Pour appuyer son propos, Voltaire fait référence à La Fontaine… «Il est à remarquer que si l’élégance a toujours l’air facile, tout ce qui est facile et naturel n’est cependant pas élégant. Il n’y a rien de si facile, de si naturel que «La cigale ayant chanté | Tout l’été…» et «Maître corbeau, sur un arbre perché…». Pourquoi ces morceaux manquent-ils d’élégance? C’est que leur naïveté est dépourvue de mots choisis et d’harmonie. «Amants, heureux amants, voulez-vous voyager? | Que ce soit aux rives prochaines…» (La Fontaine, Livre IX, fable xi) et cent autres traits ont, eux, avec d’autres mérites, celui de l’élégance».
On le voit bien, l’élégance découle d’une alliance de grâce, de pureté et d’harmonie, que ce soit dans une forme ou dans un mouvement. Être élégant, c’est par conséquent faire montre de toutes ces qualités.
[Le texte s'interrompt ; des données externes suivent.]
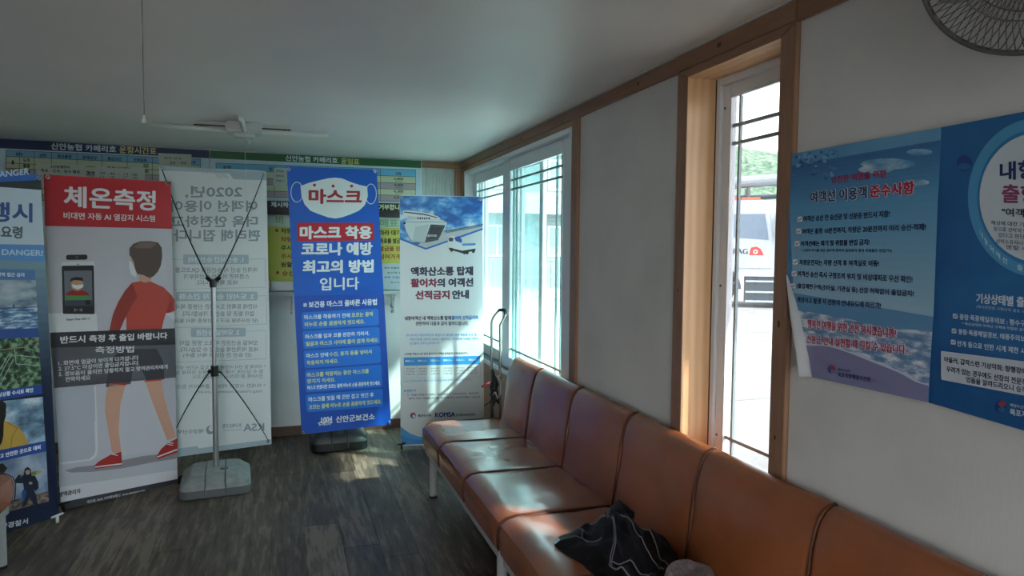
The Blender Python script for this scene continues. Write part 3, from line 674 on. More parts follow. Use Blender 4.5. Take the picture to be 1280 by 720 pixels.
sh.text('3. 경보음이 울리면 당황하지 말고 방역관리자에게', (73, 470.6), (209, 460.8), 6, 'dddbe0', .22, 10)
sh.text('연락하세요', (81.5, 477.2), (112.5, 474.6), 6, 'dddbe0', .22, 10)
sh.poly([(74.3, 609), (221.5, 587.4), (221.9, 598.5), (75.8, 628)], 'd4d2d8', 3)
sh.poly([(75.8, 628), (221.9, 598.5), (222, 602), (219.5, 604.3), (77, 637.5)], '3a3c44', 3)
sh.text('방역관리자', (73.8, 621.3), (100.6, 616.3), 6, '33343c', .35, 4)
sh.text('제조원: AHA 아하정보통신  www.ahatouch.com', (108.6, 629), (181, 613.8), 3.4, 'd0d2d6', .15, 4)
hooks(sh, [(59.5, 221.5), (208.5, 230)], b); sh.finish(); xframe(sh, (58, 222), (210, 231), (218, 598), (80, 632), b)
foot(on_axis(224, 606, 2, 0), sh, b, BLACKP); foot(sh.P(80, 640), sh, b, BLACKP)

# 3: reversed ferry notice banner on a water-base pole
sh = Sheet((-.4, 4.80, 0), (math.sin(math.radians(86)), math.cos(math.radians(86)), 0))
b = thing('pole_banner', (-.415, 4.54, 0), 'pale banner seen from behind with mirrored lettering, hung on a grey water-base pole', 'banner', 'standing banners')
VB = m_vinyl('banner_back_white', 'd6dde0', .45)
sh.panel('sheet', [(199, 207.5), (333, 213.6), (339.3, 555), (203, 573.5)], VB, b)
GB = '8496a3'; GL = 'a3b8c3'
def mt(s_, xr, xl, yb_, h, col=GB, bold=.2, dy=-.4): sh.text(s_, (xr, yb_), (xl, yb_-dy), h, col, bold)
sh.poly([(199.5, 208), (333, 214), (333.2, 225.5), (292, 224), (286, 216.5), (199.6, 213)], GL, 1)
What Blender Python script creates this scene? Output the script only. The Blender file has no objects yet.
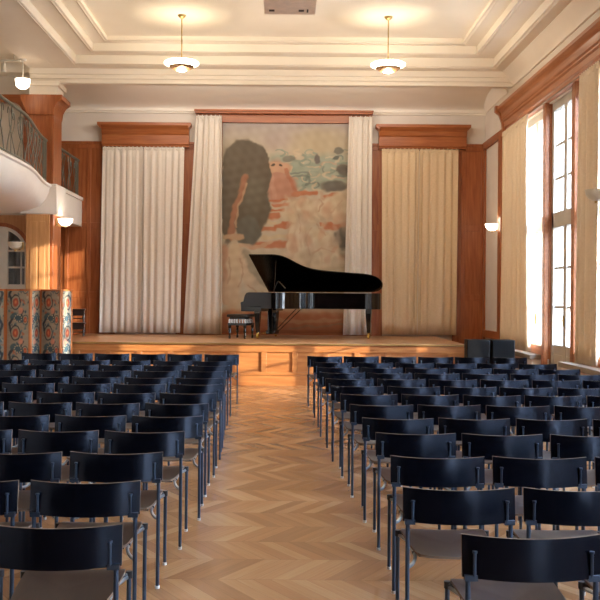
import bpy, bmesh, math, random
import numpy as np
from mathutils import Vector, Matrix
R = math.radians
random.seed(7)
SC = bpy.context.scene
COL = SC.collection

# ------------------------------------------------------------------ camera, light, exposure
CH = 1.67
cam_d = bpy.data.cameras.new('camera')
cam = bpy.data.objects.new('camera', cam_d); COL.objects.link(cam)
cam.matrix_world = Matrix.Translation((0, 0, CH)) @ Matrix.Rotation(R(90), 4, 'X') @ Matrix.Rotation(R(0.45), 4, 'Z')
cam_d.sensor_width = 36; cam_d.lens = 36*950/600
cam_d.shift_x = (300-283)/600; cam_d.shift_y = (296-300)/600
cam_d.clip_start = .05; cam_d.clip_end = 300
SC.camera = cam

W = bpy.data.worlds.new('sky'); SC.world = W; W.use_nodes = True
wn = W.node_tree.nodes; wl = W.node_tree.links; wn.clear()
wo = wn.new('ShaderNodeOutputWorld'); wb = wn.new('ShaderNodeBackground')
wt = wn.new('ShaderNodeTexCoord'); ws = wn.new('ShaderNodeSeparateXYZ'); wr = wn.new('ShaderNodeValToRGB')
wr.color_ramp.elements[0].position = 0.0; wr.color_ramp.elements[0].color = (.80, .90, 1, 1)
wr.color_ramp.elements[1].position = .7; wr.color_ramp.elements[1].color = (.42, .62, 1, 1)
wl.new(wt.outputs['Generated'], ws.inputs[0]); wl.new(ws.outputs['Z'], wr.inputs[0])
wl.new(wr.outputs[0], wb.inputs['Color']); wl.new(wb.outputs[0], wo.inputs[0])
vn = wn.new('ShaderNodeVectorMath'); vn.operation = 'NORMALIZE'; vd = wn.new('ShaderNodeVectorMath'); vd.operation = 'DOT_PRODUCT'
vd.inputs[1].default_value = Vector((.80, -.52, .30)).normalized()     # the sky is brightest round the sun
def wm(op, a, b):
    n = wn.new('ShaderNodeMath'); n.operation = op; wl.new(a, n.inputs[0]); n.inputs[1].default_value = b; return n.outputs[0]
wl.new(wt.outputs['Generated'], vn.inputs[0]); wl.new(vn.outputs[0], vd.inputs[0])
SKY_BASE, SKY_SUN = 2.6, 36.0
wl.new(wm('ADD', wm('MULTIPLY', wm('POWER', wm('MAXIMUM', vd.outputs['Value'], 0), 2.0), SKY_SUN), SKY_BASE), wb.inputs['Strength'])

sun_d = bpy.data.lights.new('sun', 'SUN'); sun_d.energy = 8; sun_d.angle = R(.6); sun_d.color = (1, .89, .74)
sun = bpy.data.objects.new('sun', sun_d); COL.objects.link(sun)
SUN_DIR = Vector((-.88, .44, -.21)).normalized()
sun.rotation_euler = SUN_DIR.to_track_quat('-Z', 'Y').to_euler()
XR = 4.55
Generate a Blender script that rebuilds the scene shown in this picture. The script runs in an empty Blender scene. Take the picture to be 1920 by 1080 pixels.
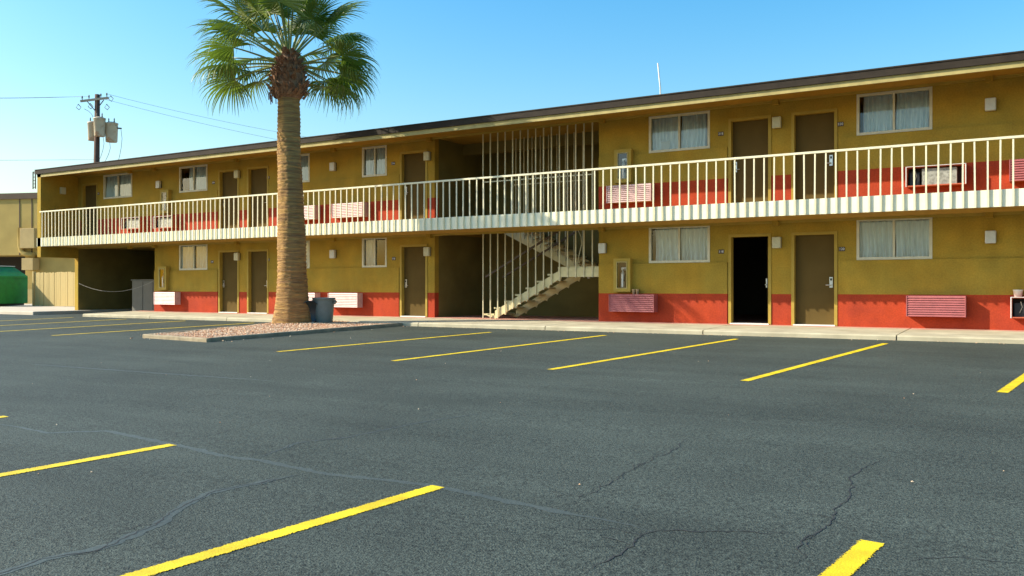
import bpy, bmesh, math, random
from mathutils import Vector, Matrix, noise
random.seed(7)
R = math.radians
scene = bpy.context.scene
C = scene.collection

# ------------------------------------------------------------------ camera, sky, sun, exposure
CZ = 0.875
cam_d = bpy.data.cameras.new('camera'); cam = bpy.data.objects.new('camera', cam_d); C.objects.link(cam)
cam.location = (0, 0, CZ); cam.rotation_euler = (R(90), 0, R(31.27))
cam_d.sensor_width = 36; cam_d.lens = 30.94; cam_d.shift_y = -0.001
cam_d.clip_start = 0.05; cam_d.clip_end = 5000
scene.camera = cam

SUN = Vector((-1.76, -1.0, 1.26)).normalized()          # towards the sun
ELEV = math.asin(SUN.z); AZ = math.atan2(SUN.x, SUN.y)
world = bpy.data.worlds.new('World'); scene.world = world; world.use_nodes = True
wn = world.node_tree.nodes; wl = world.node_tree.links; wn.clear()
sky = wn.new('ShaderNodeTexSky'); sky.sky_type = 'NISHITA'; sky.sun_disc = False
sky.sun_elevation = ELEV; sky.sun_rotation = AZ
sky.altitude = 300; sky.air_density = 1.5; sky.dust_density = 2.2; sky.ozone_density = 4.0
hsv = wn.new('ShaderNodeHueSaturation'); hsv.inputs['Hue'].default_value = 0.495; hsv.inputs['Saturation'].default_value = 1.45
bg = wn.new('ShaderNodeBackground'); bg.inputs['Strength'].default_value = 0.15
wo = wn.new('ShaderNodeOutputWorld')
wl.new(sky.outputs[0], hsv.inputs['Color']); wl.new(hsv.outputs[0], bg.inputs[0]); wl.new(bg.outputs[0], wo.inputs[0])

sd = bpy.data.lights.new('sun', 'SUN'); sd.energy = 4.6; sd.angle = R(0.5); sd.color = (1.0, 0.91, 0.74)
so = bpy.data.objects.new('sun', sd); C.objects.link(so)
so.rotation_euler = (-SUN).to_track_quat('-Z', 'Y').to_euler(); so.location = (-30, -20, 40)

vs = scene.view_settings
vs.view_transform = 'Standard'; vs.look = 'None'; vs.gamma = 1.0; vs.use_curve_mapping = False
vs.exposure = 0.7
scene.cycles.max_bounces = 6

# ------------------------------------------------------------------ materials
def mat(name, color, rough=0.8, var=0.0, vscale=3.0, bump=0.0, bscale=60.0, bdist=0.01, color2=None, cscale=2.0,
        metallic=0.0, spec=0.5, stretch=(1, 1, 1), lo=0.4, hi=0.6, streak=0.0):
    m = bpy.data.materials.new(name); m.use_nodes = True
    nt = m.node_tree; n = nt.nodes; l = nt.links; b = n['Principled BSDF']
    b.inputs['Roughness'].default_value = rough; b.inputs['Metallic'].default_value = metallic
    b.inputs['Specular IOR Level'].default_value = spec
    c4 = (*color, 1)
    b.inputs['Base Color'].default_value = c4
    tc = n.new('ShaderNodeTexCoord'); mp = n.new('ShaderNodeMapping'); mp.inputs['Scale'].default_value = stretch
    l.new(tc.outputs['Object'], mp.inputs['Vector'])
    src = None
    if color2 is not None:
        nz = n.new('ShaderNodeTexNoise'); nz.inputs['Scale'].default_value = cscale; nz.inputs['Detail'].default_value = 6
        nz.inputs['Roughness'].default_value = 0.65
        l.new(mp.outputs[0], nz.inputs['Vector'])
        r = n.new('ShaderNodeValToRGB'); r.color_ramp.elements[0].position = lo; r.color_ramp.elements[1].position = hi
        r.color_ramp.elements[0].color = c4; r.color_ramp.elements[1].color = (*color2, 1)
        l.new(nz.outputs['Fac'], r.inputs[0]); src = r.outputs[0]
    if var > 0:
        nz = n.new('ShaderNodeTexNoise'); nz.inputs['Scale'].default_value = vscale; nz.inputs['Detail'].default_value = 8
        l.new(mp.outputs[0], nz.inputs['Vector'])
        mr = n.new('ShaderNodeMapRange'); mr.inputs['From Min'].default_value = 0.3; mr.inputs['From Max'].default_value = 0.7
        mr.inputs['To Min'].default_value = 1 - var; mr.inputs['To Max'].default_value = 1 + var
        l.new(nz.outputs['Fac'], mr.inputs[0])
        hs = n.new('ShaderNodeHueSaturation')
        if src: l.new(src, hs.inputs['Color'])
        else: hs.inputs['Color'].default_value = c4
        l.new(mr.outputs[0], hs.inputs['Value']); src = hs.outputs[0]
    if streak > 0:                                     # vertical runs of dust and rain marks plus fine trowel grain
        for stv, sc_, am in (((3.2, 3.2, 0.30), 1.0, streak * 0.45), ((1, 1, 1), 30.0, streak * 0.9)):
            m2 = n.new('ShaderNodeMapping'); m2.inputs['Scale'].default_value = stv; l.new(tc.outputs['Object'], m2.inputs['Vector'])
            nz = n.new('ShaderNodeTexNoise'); nz.inputs['Scale'].default_value = sc_; nz.inputs['Detail'].default_value = 5; l.new(m2.outputs[0], nz.inputs['Vector'])
            mr = n.new('ShaderNodeMapRange'); mr.inputs['From Min'].default_value = 0.35; mr.inputs['From Max'].default_value = 0.62
            mr.inputs['To Min'].default_value = 1 - am; mr.inputs['To Max'].default_value = 1 + am * 0.5; l.new(nz.outputs['Fac'], mr.inputs[0])
            h2 = n.new('ShaderNodeHueSaturation'); l.new(src, h2.inputs['Color']); l.new(mr.outputs[0], h2.inputs['Value']); src = h2.outputs[0]
    if src: l.new(src, b.inputs['Base Color'])
    if bump > 0:
        nz = n.new('ShaderNodeTexNoise'); nz.inputs['Scale'].default_value = bscale; nz.inputs['Detail'].default_value = 4
        l.new(mp.outputs[0], nz.inputs['Vector'])
        bp = n.new('ShaderNodeBump'); bp.inputs['Strength'].default_value = bump; bp.inputs['Distance'].default_value = bdist
        l.new(nz.outputs['Fac'], bp.inputs['Height']); l.new(bp.outputs[0], b.inputs['Normal'])
    return m

M = {}
M['ochre'] = mat('ochre_stucco', (0.43, 0.264, 0.035), 0.9, var=0.13, vscale=1.6, bump=0.35, bscale=55, color2=(0.37, 0.255, 0.040), cscale=0.9, spec=0.2, streak=0.13)
M['red'] = mat('red_stucco', (0.43, 0.056, 0.019), 0.9, var=0.12, vscale=2.2, bump=0.35, bscale=55, color2=(0.37, 0.050, 0.022), cscale=1.2, spec=0.2, streak=0.13)
M['door'] = mat('olive_door_paint', (0.120, 0.080, 0.026), 0.75, var=0.10, vscale=2.0, bump=0.05, bscale=30, spec=0.06)
M['frame'] = mat('ochre_trim', (0.42, 0.29, 0.050), 0.7, var=0.10, vscale=4, spec=0.3)
M['cream'] = mat('cream_paint', (0.86, 0.82, 0.60), 0.6, var=0.07, vscale=2.5, color2=(0.80, 0.74, 0.52), cscale=3, lo=0.52, hi=0.75, spec=0.3)
M['rail'] = mat('cream_rail_paint', (0.80, 0.74, 0.50), 0.5, var=0.08, vscale=7, spec=0.4)
M['bar'] = mat('cage_bar_paint', (0.62, 0.56, 0.36), 0.5, var=0.12, vscale=7, spec=0.4)
M['stair'] = mat('stair_paint', (0.66, 0.58, 0.32), 0.6, var=0.12, vscale=5, spec=0.3)
M['soffit'] = mat('soffit_paint', (0.42, 0.25, 0.045), 0.9, var=0.12, vscale=1.5, spec=0.2)
M['tanboard'] = mat('tan_fascia_board', (0.42, 0.34, 0.13), 0.7, var=0.15, vscale=5, spec=0.3)
M['darkmetal'] = mat('dark_roof_edge', (0.034, 0.025, 0.017), 0.75, var=0.25, vscale=3, spec=0.2)
M['roof'] = mat('roof_gravel', (0.30, 0.28, 0.25), 0.95, var=0.2, vscale=12)
M['alu'] = mat('window_aluminium', (0.64, 0.60, 0.44), 0.5, var=0.08, vscale=6)
M['curtain'] = mat('curtain_cloth', (0.88, 0.92, 0.86), 0.95, var=0.12, vscale=5, stretch=(6, 1, 0.6), spec=0.1)
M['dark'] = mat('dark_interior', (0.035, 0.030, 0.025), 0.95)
M['inner'] = mat('room_wall', (0.16, 0.14, 0.11), 0.95)
M['lampw'] = mat('lamp_lens_white', (0.62, 0.62, 0.56), 0.4, var=0.06, vscale=20)
M['lampc'] = mat('lamp_lens_cream', (0.55, 0.52, 0.34), 0.4, var=0.06, vscale=20)
M['lampb'] = mat('lamp_base', (0.10, 0.09, 0.07), 0.6)
M['acpink'] = mat('pink_grille_paint', (0.36, 0.10, 0.10), 0.55, var=0.12, vscale=9)
M['acpale'] = mat('pale_grille_paint', (0.62, 0.42, 0.39), 0.55, var=0.12, vscale=6)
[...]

Par exemple, on peut considérer l’élégance comme une forme de délicatesse morale, qui consiste à ne pas dire un mot plus haut que l’autre, ou encore à tempérer ses émotions vis-à-vis d’autrui dans l’optique d’entretenir avec lui une relation harmonieuse. Respecter l’autre, c’est ainsi avoir l’élégance de reconnaître ses torts.
A contrario, certains estiment peut-être que l’élégance trahit la vanité d’une personne. Ils croient que ceux qui redoublent d’efforts pour sans cesse bien paraître, que ce soit par de belles tenues vestimentaires ou par des manières savamment contrôlées, le font pour se sentir mieux dans leur peau, voire pour séduire. Ils voient l’élégance comme le témoignage d’un égoïsme monstrueux.
Le hic dans cette façon d’aborder la notion d’élégance? C’est qu’il y a là confusion entre amour de soi et amour-propre. L’amour de soi est tout à fait louable, car cela permet d’avoir une personnalité équilibrée. En revanche, l’amour-propre renvoie à l’apparence, il correspond à une passion artificielle et funeste, car celle-ci repose sur la comparaison avec autrui ainsi que sur le désir de paraître et de dominer. La vraie élégance est liée à l’amour de soi, pas à l’amour-propre.